━━ Provided material ━━

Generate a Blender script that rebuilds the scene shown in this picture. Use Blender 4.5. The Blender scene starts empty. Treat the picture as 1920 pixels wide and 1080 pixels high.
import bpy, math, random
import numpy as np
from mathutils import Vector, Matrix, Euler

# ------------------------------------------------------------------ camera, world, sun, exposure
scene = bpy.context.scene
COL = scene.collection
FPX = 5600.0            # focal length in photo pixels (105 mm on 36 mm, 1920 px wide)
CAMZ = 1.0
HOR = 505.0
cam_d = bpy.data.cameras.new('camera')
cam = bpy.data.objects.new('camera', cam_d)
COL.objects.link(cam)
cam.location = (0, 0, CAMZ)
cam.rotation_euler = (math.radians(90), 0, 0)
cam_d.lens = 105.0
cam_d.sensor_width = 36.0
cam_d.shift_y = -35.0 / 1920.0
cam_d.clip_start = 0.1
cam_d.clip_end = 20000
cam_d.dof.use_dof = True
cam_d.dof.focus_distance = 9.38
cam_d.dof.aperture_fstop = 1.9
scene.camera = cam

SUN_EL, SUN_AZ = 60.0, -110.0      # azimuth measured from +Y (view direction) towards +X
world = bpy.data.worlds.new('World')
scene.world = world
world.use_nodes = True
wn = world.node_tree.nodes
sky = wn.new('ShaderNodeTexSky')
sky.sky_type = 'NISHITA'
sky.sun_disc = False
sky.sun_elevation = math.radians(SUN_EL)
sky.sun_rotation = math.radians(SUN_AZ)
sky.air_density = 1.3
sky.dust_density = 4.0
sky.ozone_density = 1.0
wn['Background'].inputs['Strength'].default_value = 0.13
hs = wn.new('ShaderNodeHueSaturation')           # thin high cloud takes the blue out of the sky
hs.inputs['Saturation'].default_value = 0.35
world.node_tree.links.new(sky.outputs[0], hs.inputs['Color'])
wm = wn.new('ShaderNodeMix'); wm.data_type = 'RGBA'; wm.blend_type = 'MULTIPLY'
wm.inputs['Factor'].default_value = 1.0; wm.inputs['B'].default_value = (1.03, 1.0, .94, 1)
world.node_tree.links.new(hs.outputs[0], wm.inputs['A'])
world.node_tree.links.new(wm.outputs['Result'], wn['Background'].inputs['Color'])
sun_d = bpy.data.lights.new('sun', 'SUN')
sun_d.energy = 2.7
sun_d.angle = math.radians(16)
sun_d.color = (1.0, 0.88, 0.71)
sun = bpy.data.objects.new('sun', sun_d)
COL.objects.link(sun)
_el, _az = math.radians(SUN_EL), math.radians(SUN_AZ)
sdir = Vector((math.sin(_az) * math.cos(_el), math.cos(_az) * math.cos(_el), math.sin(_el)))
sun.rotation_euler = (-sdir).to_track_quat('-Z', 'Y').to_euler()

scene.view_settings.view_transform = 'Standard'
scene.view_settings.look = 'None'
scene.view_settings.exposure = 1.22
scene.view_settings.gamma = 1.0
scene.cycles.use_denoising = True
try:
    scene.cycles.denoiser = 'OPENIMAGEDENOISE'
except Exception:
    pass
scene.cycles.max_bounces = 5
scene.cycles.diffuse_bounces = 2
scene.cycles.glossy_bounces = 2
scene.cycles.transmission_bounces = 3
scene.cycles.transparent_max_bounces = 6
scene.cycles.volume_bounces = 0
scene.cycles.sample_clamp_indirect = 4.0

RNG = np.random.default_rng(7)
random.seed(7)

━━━

> _Your task_: Begin with the first line of the listing and copy exactly through the line that contains "scene.camera = cam", please, keeping both ends and leaving out everything after.

> _Task result_:
Generate a Blender script that rebuilds the scene shown in this picture. Use Blender 4.5. The Blender scene starts empty. Treat the picture as 1920 pixels wide and 1080 pixels high.
import bpy, math, random
import numpy as np
from mathutils import Vector, Matrix, Euler

# ------------------------------------------------------------------ camera, world, sun, exposure
scene = bpy.context.scene
COL = scene.collection
FPX = 5600.0            # focal length in photo pixels (105 mm on 36 mm, 1920 px wide)
CAMZ = 1.0
HOR = 505.0
cam_d = bpy.data.cameras.new('camera')
cam = bpy.data.objects.new('camera', cam_d)
COL.objects.link(cam)
cam.location = (0, 0, CAMZ)
cam.rotation_euler = (math.radians(90), 0, 0)
cam_d.lens = 105.0
cam_d.sensor_width = 36.0
cam_d.shift_y = -35.0 / 1920.0
cam_d.clip_start = 0.1
cam_d.clip_end = 20000
cam_d.dof.use_dof = True
cam_d.dof.focus_distance = 9.38
cam_d.dof.aperture_fstop = 1.9
scene.camera = cam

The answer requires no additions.